Copioni del passato che vengono ogni volta riproposti: cambiano gli attori con cui ci relazioniamo, ma la trama risulta sempre la stessa. Nelle coppie nel desiderio proiettiamo i nostri irrisolti, l’eco dei bambini feriti che siamo stati, il riverbero delle relazioni del passato, fino a quelle originarie con i nostri familiari che cerchiamo assurdamente di riparare nel presente. È così che cadiamo anche nelle dinamiche della dipendenza affettiva.
La coppia nel desiderio è una fortuna se affrontiamo dentro di noi il copione disfunzionale e finalmente lo lasciamo andare, una condanna se cerchiamo di risolvere il copione attraverso la relazione con l’altro. L’altro è infatti solo uno specchio delle zavorre emotive che ancora non abbiamo lasciato andare. La difficoltà di accettazione dell’altro è lo specchio della difficoltà di accettazione di noi stessi e fa sì che in realtà l’altro non sia mai accettato davvero per ciò che è, ma solo per la funzione riparativa che può avere, e questo genera un terribile sabotaggio del rapporto. “Sarà lui a dover cambiare!”, “Sarà lei a dover cedere!”: dietro al gioco delle colpe respirano paure e fragilità che vengono schermate attraverso il partner. E naturalmente anche la sessualità finisce per risentirne.
Vi suona familiare? Credo che davvero pochi di noi non abbiano vissuto almeno una storia di questo genere, semplicemente perché davvero pochi di noi hanno avuto accesso a un attaccamento infantile fatto veramente di vicinanza emotiva, sintonizzazione reciproca, intimità e sano rispecchiamento. A loro volta era stato così anche per i nostri genitori, ed ecco la trasmissione transgenerazionale dei copioni emotivi.
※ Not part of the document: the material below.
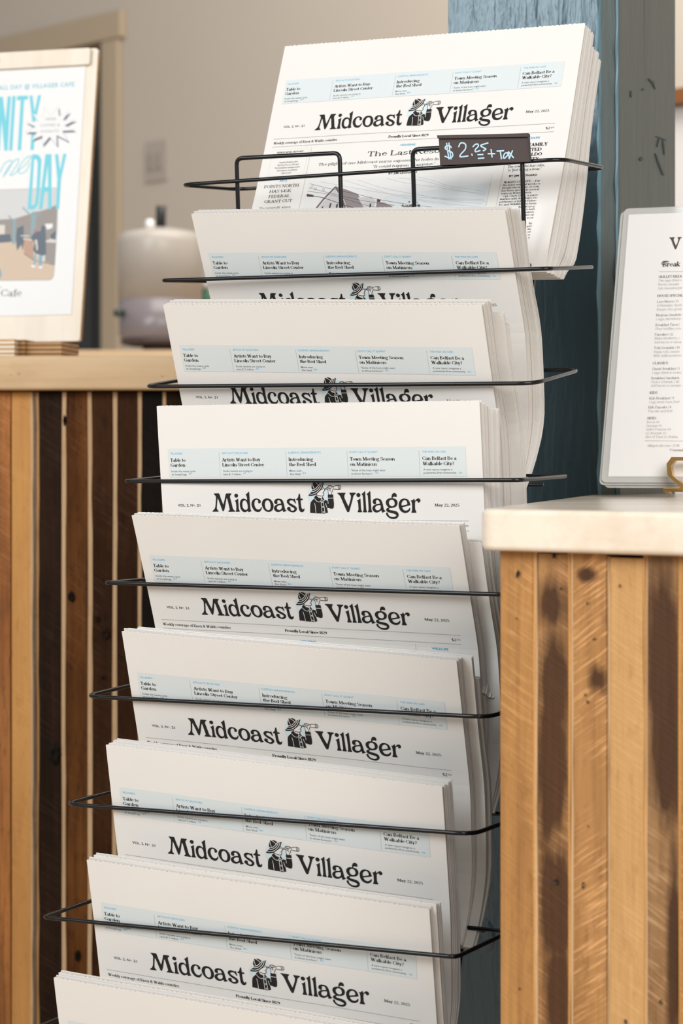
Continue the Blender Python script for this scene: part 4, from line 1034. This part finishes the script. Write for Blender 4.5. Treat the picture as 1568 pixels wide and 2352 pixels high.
for i, tier in enumerate(TIERS):
    S = Stack(i); t = 0.0; rnd = random.Random(50 + i)
    for j, (du, dv, thk) in enumerate(tier):
        thk /= 1000
        if j == 0:
            lab = ('front newspaper of the top tier, leaning back behind the price tag, house photo showing' if i == 0 else
                   'lowest newspaper front, only its blank top margin visible at the photo bottom' if i == 8 else
                   'front newspaper in the %s rack tier from the top, masthead facing out' % ORD[i])
        elif j == len(tier) - 1: lab = 'rearmost newspaper of the stack in the %s rack tier' % (ORD[i] + (' from the top' if 0 < i < 8 else ''))
        else: lab = '%s newspaper from the front in the %s rack tier%s' % (POS[j], ORD[i], ' from the top' if 0 < i < 8 else '')
        nw = thing('newspaper', lab, 'newspaper', S.P(145, SL, t + thk / 2), 'newspapers in the %s tier of the wire rack' % ORD[i])
        g = .0005; th = (thk - g * 3 - .0012) / 4 if thk > .0045 else (thk - g - .0008) / 2
        L = SL - dv / 1000
        nlf = 2 if thk > .0045 else 1
        a, c = t + .0002, t + thk - .0002
        for k in range(nlf):
            nu = 146 if (k == 0 and (j < 2 or (dv > 10 and j == 2))) else 26
            V, Fc = leaf(S, a, c, du + (rnd.uniform(-.8, .3) if k else 0), dv / 1000 + (.0012 if k else 0), PWD - (0 if k == 0 else .8), L - (.004 if k else 0), th, nu, nu > 100, rnd)
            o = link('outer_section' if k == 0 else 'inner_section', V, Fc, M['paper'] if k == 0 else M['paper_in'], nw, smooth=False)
            if k == 0: front = o; front['_o'] = tuple(nw['_o'])
            a += th + g + rnd.uniform(0, .0004); c -= th + g + rnd.uniform(0, .0004)
        if j == 0:
            for nm, ink in PRINTS.items():
                if nm == 'front_page_photo' and i != 0: continue
                V, Fc, mi, inks = ink.map(lambda u, v, l: S.P(u, v / 1000, -(l - .04) * .001))
                link(nm.replace('_right', ''), V, Fc, None, front, mats=[M[q] for q in inks], midx=mi)
        t += thk + rnd.uniform(.0002, .0009)

# ------------------------------------------------------------------ sign board on the left counter
yw = .30; lb = .155
sr = Vector((math.cos(yw), -math.sin(yw), 0)); sf = Vector((-math.sin(yw), -math.cos(yw), 0))
sdn = (-UP * math.cos(lb) + sf * math.sin(lb)).normalized()
BR_ = at(183, 783, 2.76)
bp = Pane(BR_, sr, sdn)
ub = lambda px, py: bp.uv(px, py)
PLY = wood('birch_ply', (.82, .75, .66, 1), (.79, .71, .60, 1), (.70, .58, .45, 1), 31, 0, knots=False, grain=18, rough=.5, bumpd=.0001)
PE = wood('ply_edge_dark', (.30, .155, .06, 1), (.20, .09, .03, 1), (.08, .035, .012, 1), 32, 0, horiz=True, knots=False)
PEL = wood('ply_edge_pale', (.62, .42, .22, 1), (.50, .31, .15, 1), (.34, .19, .08, 1), 33, 0, horiz=True, knots=False)


def sheet(name, P_, u0, v0, u1, v1, l0, l1, m, parent, r=0.0, label=None, bevel=None, quad=None):
    pts = quad or [(u0, v0), (u1, v0), (u1, v1), (u0, v1)]
    if r:
        q = rounded([Vector((a, c, 0)) for a, c in pts], r, 4, closed=True); pts = [(p.x, p.y) for p in q]
    b = MB(); F = [P_.P(a, c, l1) for a, c in pts]; G = [P_.P(a, c, l0) for a, c in pts]; n = len(pts)
    b.poly(F); b.poly(G[::-1])
    for i in range(n): b.quad(F[i], G[i], G[(i + 1) % n], F[(i + 1) % n])
    return b.obj(name, m, parent, label=label, bevel=bevel)


tu, tv = ub(214, 111); bu, bv = ub(183, 783)
sign = thing('sign_board', 'plywood sign board holding a cafe event poster, standing on the left counter', 'sign board', bp.P(-.12, 0, 0))
LW = -.245
sheet('board', bp, LW, tv, 0, 0, -.0055, 0, PLY, sign, r=.004)
for k, (l0, l1, m_) in enumerate(((-.0056, -.0042, PEL), (-.0042, -.0024, PE), (-.0024, -.0008, PEL))):
    sheet('edge_ply', bp, .00005, tv + .004, .0006, -.003, l0, l1, m_, sign)
cu0, cv1 = ub(209, 150.5)
sheet('clamp_bar', bp, LW + .004, tv + .001, cu0, cv1, .001, .0056, PLY, sign, r=.003, bevel=(.0008, 2))
c = ub(-2, 142)
b = MB(); b.lathe((0, 0, 0), [(.0028, 0), (.0028, .003), (.002, .0042), (.0001, .0045)], 20)
b.v = [bp.P(c[0] + v.x, c[1] + v.y, .0056 + v.z) for v in b.v]; b.obj('thumb_screw', mat('brass', (.75, .45, .14, 1), .25, 1), sign, smooth=True)
# plywood foot with the board standing in its slot
ply = [PEL, PE]
foot = [(-66, 38, 775, 816, .034, PLY), (37, 58.5, 775.5, 816, .020, None), (58.5, 142, 784, 816, .020, None)]
yb = (LZ - CZ)
for k, (x0, x1, y0, y1, fr, m_) in enumerate(foot):
    n = 8 if y0 < 780 else 7
    for j in range(n):
        z0 = LZ + .0005 + j * .0025; z1 = z0 + .0024
        q0 = at(x0, HY, 2.735); q1 = at(x1, HY, 2.735); o_ = Vector((q0.x, 2.735 - (0.012 if k == 0 else 0), 0))
        b = MB(); b.prism([(o_.x, o_.y), (q1.x, o_.y - .006), (q1.x + .012, 2.80), (o_.x + .012, 2.80)], z0, z1)
        b.obj('foot_ply', (PEL if j % 2 else PLY) if k == 0 else ply[j % 2], sign)
# poster
ps = thing('poster', 'white community day poster with turquoise lettering, clamped to the plywood sign board', 'poster', bp.P(-.12, -.15, 0))
PW = mat('poster_paper', (.74, .74, .735, 1), .4, spec=.3)
pu, pv = ub(197.5, 153); pu2, pv2 = ub(164.5, 722.5)
sheet('sheet', bp, 0, 0, 0, 0, .0002, .0009, PW, ps, quad=[(LW + .02, pv - .01), (pu, pv - .01), (pu2, pv2), (LW + .02, pv2 + .001)])
for k, c in {'aqua': (.14, .54, .64, 1), 'aqual': (.13, .44, .56, 1), 'pgrey': (.13, .14, .18, 1), 'pgreyl': (.26, .26, .29, 1), 'tan': (.56, .43, .32, 1), 'ceil': (.56, .56, .56, 1), 'brownw': (.27, .24, .22, 1), 'teal': (.22, .32, .35, 1), 'navy': (.09, .115, .145, 1), 'jean': (.18, .35, .42, 1), 'redp': (.47, .14, .12, 1), 'orw': (.44, .27, .19, 1), 'cream': (.62, .56, .49, 1), 'pwh': (.74, .74, .735, 1), 'mink': (.085, .055, .045, 1), 'minkl': (.32, .29, .28, 1)}.items(): M[k] = mat('print_' + k, c, .5)
I = Ink()
g = lambda px, py: tuple(1000 * q for q in ub(px, py))


def poly(ink, pts, lift=.1): I.tris(ink, [[g(*p) for p in pts]], lift)
def zp(t, ox=0, oy=100, k=6.533): v = [float(q) for q in t.split()]; return [(ox + a / k, oy + c / k) for a, c in zip(v[0::2], v[1::2])]
def tline(ink, txt, x0, y0, x1, y1, cap, font='sans', lift=.1, **kw):
    a, c = g(x0, y0), g(x1, y1); wd = c[0] - a[0]; sl = (c[1] - a[1]) / wd
    if font == 'sans': I.sans(ink, txt, a[0], a[1], cap, wd, lift=lift, slope=sl, **kw)
    else: I.serif(ink, txt, a[0], a[1], cap, wd, lift=lift, slope=sl, **kw)


tline('aqual', 'ALL DAY @ VILLAGER CAFE', -3, 206.8, 171, 198.6, 5.2, spacing=1.12, bold=.012)
for t in ('-60 808 48 803 88 1170 118 798 168 795 118 1610 70 1612 30 1150 0 1612 -98 1616', '190 793 240 790 190 1608 140 1610', '262 792 427 785 422 845 366 850 322 1605 270 1608 315 853 258 855', '447 787 493 784 522 1030 575 780 623 777 540 1150 512 1600 460 1602 487 1160'): poly('aqua', zp(t))
st = '670 958 765 1088 880 950 893 1090 1050 1020 950 1150 1140 1150 975 1235 1135 1305 940 1315 1030 1470 855 1380 860 1540 750 1405 640 1535 640 1388 470 1455 560 1335 378 1335 535 1250 385 1185 575 1170 485 1050 655 1112'
sp_ = zp(st); poly('pgrey', [(x + 3, y + 4.5) for x, y in sp_], .14); poly('pgreyl', [(x, y) for x, y in sp_], .17); cx_, cy_ = 121, 291
poly('pwh', [(cx_ + (x - cx_) * .982, cy_ + (y - cy_) * .982) for x, y in sp_], .2)
tline('pgreyl', 'FREE', 106.4, 277.5, 129, 276.5, 3.2, spacing=1.1, lift=.24); tline('pgreyl', 'COFFEE &', 93.4, 291.5, 138, 290.3, 3.2, spacing=1.1, lift=.24); tline('pgreyl', 'DONUTS!', 94.4, 305.5, 136, 304.2, 3.2, spacing=1.1, lift=.24)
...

Nelle coppie nel desiderio il passato domina il presente e infatti continuiamo a chiedere a chi è oggi con noi di fare ciò che avremmo voluto che altri facessero in passato.
Spesso tutto questo è inconsapevole. Ma a un certo punto, può accadere un salto quantico: i due partner cominciano a osservarsi, a interrogarsi, a riflettere, al di là del giudizio, comprendendo l’importanza di andare oltre la paura e le aspettative. Co-creano insieme i cardini dell’attaccamento sicuro: sintonizzazione e vicinanza.
Provano il desiderio di conoscere davvero l’altro, per quello che è. Nell’attaccamento sicuro siamo più interessati all’autenticità che al compiacimento: ci sentiamo liberi di essere come siamo, anche con i lati cosiddetti negativi, perché sappiamo che l’altro vuole conoscerci davvero, e noi pure vogliamo davvero conoscere l’altro. Le coppie nel desiderio divengono così coppie nel percorso, in evoluzione. Si adattano a loro tutte le metafore del viaggio e della guarigione. È così che co-creano l’unione come stato dell’essere.